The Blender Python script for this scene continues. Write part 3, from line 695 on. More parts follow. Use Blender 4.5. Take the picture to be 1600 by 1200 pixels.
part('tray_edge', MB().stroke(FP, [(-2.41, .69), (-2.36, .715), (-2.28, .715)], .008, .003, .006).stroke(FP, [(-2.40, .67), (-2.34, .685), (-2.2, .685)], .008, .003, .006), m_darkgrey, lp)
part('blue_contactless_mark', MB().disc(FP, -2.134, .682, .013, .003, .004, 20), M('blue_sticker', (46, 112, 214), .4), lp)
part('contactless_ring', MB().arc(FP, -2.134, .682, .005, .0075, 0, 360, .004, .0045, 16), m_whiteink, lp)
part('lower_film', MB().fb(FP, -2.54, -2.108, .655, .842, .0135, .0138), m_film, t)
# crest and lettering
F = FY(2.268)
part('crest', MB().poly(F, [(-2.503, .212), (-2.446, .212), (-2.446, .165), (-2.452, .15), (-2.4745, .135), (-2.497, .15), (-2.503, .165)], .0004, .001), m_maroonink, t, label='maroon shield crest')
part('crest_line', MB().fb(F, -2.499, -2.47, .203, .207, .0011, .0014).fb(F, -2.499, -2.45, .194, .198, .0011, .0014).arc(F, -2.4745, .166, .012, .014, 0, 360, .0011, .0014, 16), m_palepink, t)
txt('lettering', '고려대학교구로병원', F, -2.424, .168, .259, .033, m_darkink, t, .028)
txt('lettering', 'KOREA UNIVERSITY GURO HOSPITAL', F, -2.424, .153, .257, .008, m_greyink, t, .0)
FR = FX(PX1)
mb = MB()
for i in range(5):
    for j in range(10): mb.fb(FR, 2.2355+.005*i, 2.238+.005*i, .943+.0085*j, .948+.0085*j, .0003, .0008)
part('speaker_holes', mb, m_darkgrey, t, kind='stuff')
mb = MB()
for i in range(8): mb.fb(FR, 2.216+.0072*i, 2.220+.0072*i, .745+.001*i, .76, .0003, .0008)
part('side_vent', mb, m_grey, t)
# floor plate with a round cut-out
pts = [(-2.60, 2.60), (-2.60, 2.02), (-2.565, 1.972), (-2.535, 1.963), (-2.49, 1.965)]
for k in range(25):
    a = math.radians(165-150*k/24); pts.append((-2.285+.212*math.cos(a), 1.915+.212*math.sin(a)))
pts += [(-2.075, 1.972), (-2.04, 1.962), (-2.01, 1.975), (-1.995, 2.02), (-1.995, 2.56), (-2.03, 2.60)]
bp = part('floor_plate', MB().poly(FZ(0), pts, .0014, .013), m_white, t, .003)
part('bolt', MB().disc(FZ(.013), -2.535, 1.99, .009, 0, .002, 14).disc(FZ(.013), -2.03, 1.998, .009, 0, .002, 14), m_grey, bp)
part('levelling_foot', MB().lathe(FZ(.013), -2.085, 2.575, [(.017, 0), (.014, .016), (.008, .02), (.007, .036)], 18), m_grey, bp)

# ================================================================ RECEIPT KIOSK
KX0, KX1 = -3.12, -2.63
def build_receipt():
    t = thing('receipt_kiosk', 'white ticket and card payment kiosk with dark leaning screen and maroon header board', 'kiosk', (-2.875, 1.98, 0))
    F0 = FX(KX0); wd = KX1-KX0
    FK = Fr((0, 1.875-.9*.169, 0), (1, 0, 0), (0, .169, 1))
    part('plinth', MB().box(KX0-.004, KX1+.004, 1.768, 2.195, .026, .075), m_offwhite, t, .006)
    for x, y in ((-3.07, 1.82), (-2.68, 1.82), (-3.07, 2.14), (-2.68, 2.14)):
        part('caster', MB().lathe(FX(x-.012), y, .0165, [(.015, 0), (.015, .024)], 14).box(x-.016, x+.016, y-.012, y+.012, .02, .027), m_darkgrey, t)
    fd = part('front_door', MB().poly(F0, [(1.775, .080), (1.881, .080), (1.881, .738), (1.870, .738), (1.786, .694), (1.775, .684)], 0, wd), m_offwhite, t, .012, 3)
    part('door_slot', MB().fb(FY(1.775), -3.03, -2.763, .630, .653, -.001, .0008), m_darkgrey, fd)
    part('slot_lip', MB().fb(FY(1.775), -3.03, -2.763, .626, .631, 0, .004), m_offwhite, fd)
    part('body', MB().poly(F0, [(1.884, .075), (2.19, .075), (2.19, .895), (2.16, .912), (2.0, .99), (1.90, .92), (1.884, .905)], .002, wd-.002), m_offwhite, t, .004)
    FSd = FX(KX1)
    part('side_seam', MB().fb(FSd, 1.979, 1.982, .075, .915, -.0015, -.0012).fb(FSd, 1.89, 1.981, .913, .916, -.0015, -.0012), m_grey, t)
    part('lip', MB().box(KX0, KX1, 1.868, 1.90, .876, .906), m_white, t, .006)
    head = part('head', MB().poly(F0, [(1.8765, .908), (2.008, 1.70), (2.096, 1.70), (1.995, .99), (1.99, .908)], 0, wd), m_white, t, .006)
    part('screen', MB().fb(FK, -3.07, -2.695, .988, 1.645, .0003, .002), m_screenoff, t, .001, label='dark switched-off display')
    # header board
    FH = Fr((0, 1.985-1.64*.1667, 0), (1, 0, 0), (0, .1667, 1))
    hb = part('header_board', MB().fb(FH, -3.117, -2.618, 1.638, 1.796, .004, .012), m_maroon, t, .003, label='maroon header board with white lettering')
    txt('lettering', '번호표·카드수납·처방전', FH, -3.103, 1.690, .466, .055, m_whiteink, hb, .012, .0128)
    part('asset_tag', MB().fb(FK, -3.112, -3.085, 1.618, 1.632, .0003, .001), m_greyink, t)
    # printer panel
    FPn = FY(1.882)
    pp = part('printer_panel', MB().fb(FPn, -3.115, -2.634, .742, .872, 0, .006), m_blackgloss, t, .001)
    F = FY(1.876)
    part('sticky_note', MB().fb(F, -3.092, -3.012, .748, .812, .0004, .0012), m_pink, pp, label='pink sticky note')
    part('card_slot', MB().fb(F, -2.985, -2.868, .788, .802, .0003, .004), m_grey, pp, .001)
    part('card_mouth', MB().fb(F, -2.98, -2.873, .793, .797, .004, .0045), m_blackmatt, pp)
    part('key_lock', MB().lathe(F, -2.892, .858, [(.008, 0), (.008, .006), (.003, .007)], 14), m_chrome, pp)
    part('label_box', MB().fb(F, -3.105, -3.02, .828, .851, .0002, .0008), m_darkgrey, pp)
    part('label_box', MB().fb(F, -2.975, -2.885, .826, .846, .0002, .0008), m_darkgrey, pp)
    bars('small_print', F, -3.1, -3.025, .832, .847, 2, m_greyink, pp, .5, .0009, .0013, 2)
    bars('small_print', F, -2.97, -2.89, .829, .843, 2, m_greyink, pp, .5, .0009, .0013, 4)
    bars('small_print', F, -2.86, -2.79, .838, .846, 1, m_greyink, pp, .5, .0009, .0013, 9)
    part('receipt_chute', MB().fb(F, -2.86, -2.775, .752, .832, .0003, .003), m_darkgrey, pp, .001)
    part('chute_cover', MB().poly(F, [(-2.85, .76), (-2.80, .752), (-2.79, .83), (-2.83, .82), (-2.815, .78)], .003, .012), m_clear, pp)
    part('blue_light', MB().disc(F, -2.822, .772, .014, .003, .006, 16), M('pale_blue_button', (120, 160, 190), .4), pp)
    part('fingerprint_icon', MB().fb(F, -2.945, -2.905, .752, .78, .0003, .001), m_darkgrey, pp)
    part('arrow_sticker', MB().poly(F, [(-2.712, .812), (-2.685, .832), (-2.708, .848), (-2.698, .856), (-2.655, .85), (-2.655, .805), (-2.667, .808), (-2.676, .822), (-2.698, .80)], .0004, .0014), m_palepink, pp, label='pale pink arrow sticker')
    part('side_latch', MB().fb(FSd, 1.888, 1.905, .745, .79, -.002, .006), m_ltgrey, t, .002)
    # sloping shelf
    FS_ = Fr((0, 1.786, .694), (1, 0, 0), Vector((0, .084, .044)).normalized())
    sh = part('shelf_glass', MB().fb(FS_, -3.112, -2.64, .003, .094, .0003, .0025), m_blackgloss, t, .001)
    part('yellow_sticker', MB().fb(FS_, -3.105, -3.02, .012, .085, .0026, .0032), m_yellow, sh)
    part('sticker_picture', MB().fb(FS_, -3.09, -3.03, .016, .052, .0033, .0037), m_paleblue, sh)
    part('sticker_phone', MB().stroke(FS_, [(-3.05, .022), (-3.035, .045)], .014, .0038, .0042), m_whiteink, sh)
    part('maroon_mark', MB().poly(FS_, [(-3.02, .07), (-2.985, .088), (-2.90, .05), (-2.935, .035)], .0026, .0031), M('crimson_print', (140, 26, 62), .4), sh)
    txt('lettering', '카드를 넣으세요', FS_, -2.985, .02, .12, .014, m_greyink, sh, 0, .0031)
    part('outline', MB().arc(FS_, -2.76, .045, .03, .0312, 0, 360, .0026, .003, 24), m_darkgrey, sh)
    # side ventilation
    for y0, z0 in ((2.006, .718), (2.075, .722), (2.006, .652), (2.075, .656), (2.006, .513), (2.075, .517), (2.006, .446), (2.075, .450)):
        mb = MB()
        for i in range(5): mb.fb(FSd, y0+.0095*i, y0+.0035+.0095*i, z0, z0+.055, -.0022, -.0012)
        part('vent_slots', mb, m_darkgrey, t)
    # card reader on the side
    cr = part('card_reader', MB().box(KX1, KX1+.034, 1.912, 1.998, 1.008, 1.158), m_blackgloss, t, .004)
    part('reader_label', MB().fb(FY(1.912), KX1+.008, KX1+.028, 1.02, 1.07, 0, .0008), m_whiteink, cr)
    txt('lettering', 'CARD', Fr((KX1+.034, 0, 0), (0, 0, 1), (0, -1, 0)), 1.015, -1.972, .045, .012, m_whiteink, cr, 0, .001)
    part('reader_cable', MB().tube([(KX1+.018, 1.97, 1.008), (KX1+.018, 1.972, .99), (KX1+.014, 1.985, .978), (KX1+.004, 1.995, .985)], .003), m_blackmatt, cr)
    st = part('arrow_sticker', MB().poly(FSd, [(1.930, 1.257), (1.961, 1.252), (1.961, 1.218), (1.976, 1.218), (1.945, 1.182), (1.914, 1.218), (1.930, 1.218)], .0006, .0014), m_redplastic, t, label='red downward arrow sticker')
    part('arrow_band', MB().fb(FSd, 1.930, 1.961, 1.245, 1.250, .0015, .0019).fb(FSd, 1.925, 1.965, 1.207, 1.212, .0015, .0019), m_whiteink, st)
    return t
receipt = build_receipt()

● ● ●

> **Task**
Return exactly the lines that run from the top of the listing above to the line containing "18), m_grey, bp)", please, keeping both end lines and leaving out everything else.

> **Exercise response**
The Blender Python script for this scene continues. Write part 3, from line 695 on. More parts follow. Use Blender 4.5. Take the picture to be 1600 by 1200 pixels.
part('tray_edge', MB().stroke(FP, [(-2.41, .69), (-2.36, .715), (-2.28, .715)], .008, .003, .006).stroke(FP, [(-2.40, .67), (-2.34, .685), (-2.2, .685)], .008, .003, .006), m_darkgrey, lp)
part('blue_contactless_mark', MB().disc(FP, -2.134, .682, .013, .003, .004, 20), M('blue_sticker', (46, 112, 214), .4), lp)
part('contactless_ring', MB().arc(FP, -2.134, .682, .005, .0075, 0, 360, .004, .0045, 16), m_whiteink, lp)
part('lower_film', MB().fb(FP, -2.54, -2.108, .655, .842, .0135, .0138), m_film, t)
# crest and lettering
F = FY(2.268)
part('crest', MB().poly(F, [(-2.503, .212), (-2.446, .212), (-2.446, .165), (-2.452, .15), (-2.4745, .135), (-2.497, .15), (-2.503, .165)], .0004, .001), m_maroonink, t, label='maroon shield crest')
part('crest_line', MB().fb(F, -2.499, -2.47, .203, .207, .0011, .0014).fb(F, -2.499, -2.45, .194, .198, .0011, .0014).arc(F, -2.4745, .166, .012, .014, 0, 360, .0011, .0014, 16), m_palepink, t)
txt('lettering', '고려대학교구로병원', F, -2.424, .168, .259, .033, m_darkink, t, .028)
txt('lettering', 'KOREA UNIVERSITY GURO HOSPITAL', F, -2.424, .153, .257, .008, m_greyink, t, .0)
FR = FX(PX1)
mb = MB()
for i in range(5):
    for j in range(10): mb.fb(FR, 2.2355+.005*i, 2.238+.005*i, .943+.0085*j, .948+.0085*j, .0003, .0008)
part('speaker_holes', mb, m_darkgrey, t, kind='stuff')
mb = MB()
for i in range(8): mb.fb(FR, 2.216+.0072*i, 2.220+.0072*i, .745+.001*i, .76, .0003, .0008)
part('side_vent', mb, m_grey, t)
# floor plate with a round cut-out
pts = [(-2.60, 2.60), (-2.60, 2.02), (-2.565, 1.972), (-2.535, 1.963), (-2.49, 1.965)]
for k in range(25):
    a = math.radians(165-150*k/24); pts.append((-2.285+.212*math.cos(a), 1.915+.212*math.sin(a)))
pts += [(-2.075, 1.972), (-2.04, 1.962), (-2.01, 1.975), (-1.995, 2.02), (-1.995, 2.56), (-2.03, 2.60)]
bp = part('floor_plate', MB().poly(FZ(0), pts, .0014, .013), m_white, t, .003)
part('bolt', MB().disc(FZ(.013), -2.535, 1.99, .009, 0, .002, 14).disc(FZ(.013), -2.03, 1.998, .009, 0, .002, 14), m_grey, bp)
part('levelling_foot', MB().lathe(FZ(.013), -2.085, 2.575, [(.017, 0), (.014, .016), (.008, .02), (.007, .036)], 18), m_grey, bp)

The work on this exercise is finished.